Hayward superintendent placed on paid leave over handling of Ray McDonald visit

Stan “Data” Dobbs was place on paid administrative
leave Wednesday evening.

HAYWARD | Embattled Hayward Superintendent Stan “Data” Dobbs was placed on paid administrative leave effective immediately, said school board president Lisa Brunner.

In a statement at the start of Wednesday’s board meeting, Brunner said the school district is investigating Dobbs’ knowledge and handling of former San Francisco 49ers player Ray McDonald’s visit last February to Tennyson High School.

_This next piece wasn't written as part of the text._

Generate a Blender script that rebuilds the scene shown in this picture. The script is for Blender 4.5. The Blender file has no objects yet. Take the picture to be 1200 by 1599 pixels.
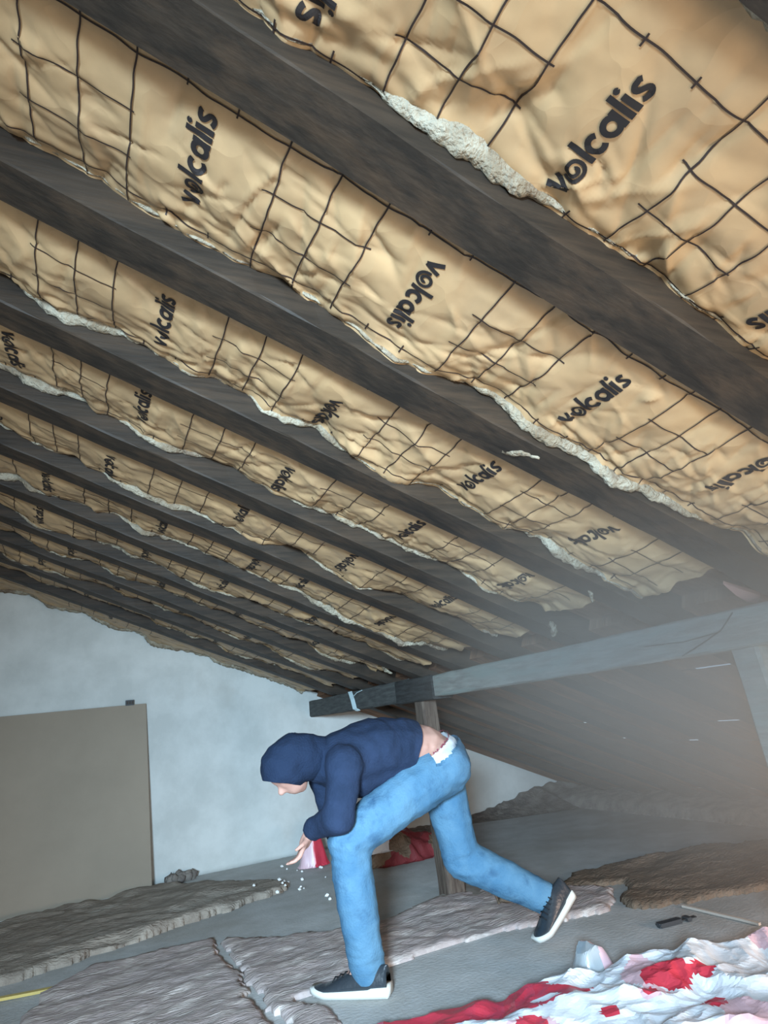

The investigation, according to Brunner’s statement, is ongoing and focuses, in part, on a letter Dobbs sent to Tennyson parents that appeared to shield blame from himself and suggest, instead, the high school’s principal and Hayward Promise Neighborhood were to blame for McDonald’s appearance and its vetting.

Ray McDonald spoke to 200 at-risk Tennyson
students last February.

McDonald was charged for allegedly raping a woman in Santa Clara County and was due to stand trial for the incident just weeks after his visit to address about 200 at-risk students about self-control.

A number of Tennyson parents were upset when word of McDonald’s visit spread after the fact and the story went national, including a debate over the incident on a popular ESPN talk show.

The school board’s investigation appears set to surround on the question of whether Dobbs knew about McDonald’s visit beforehand and whether the former football player was properly vetted in a similar manner to others visiting any public school in Hayward.

When the McDonald story broke last March, a representative for the federally-funded Hayward Promise Neighborhood program, which also sponsored the event, acknowledged to the East Bay Express that Dobbs was fully aware of McDonald and approved it. Later, the same Hayward Promise representative had no comment when a Hayward school district employee told NBC Bay Area that Dobbs had no part in the McDonald visit.

In recent months, Dobbs’ future as superintendent has been seen as threatened, according to many of his supporters. In late May, Dobbs’ attorney sent the school district a letter laying out the specific terms of his resignation as superintendent. However, two weeks ago, when Dobbs was asked publicly by a school board member about whether he plans to leave the school district, he answered no to thundering applause from his backers in the audience.

Dr. Matt Wayne, the school district’s assistant superintendent, was elevated to acting superintendent while the investigation moves forward.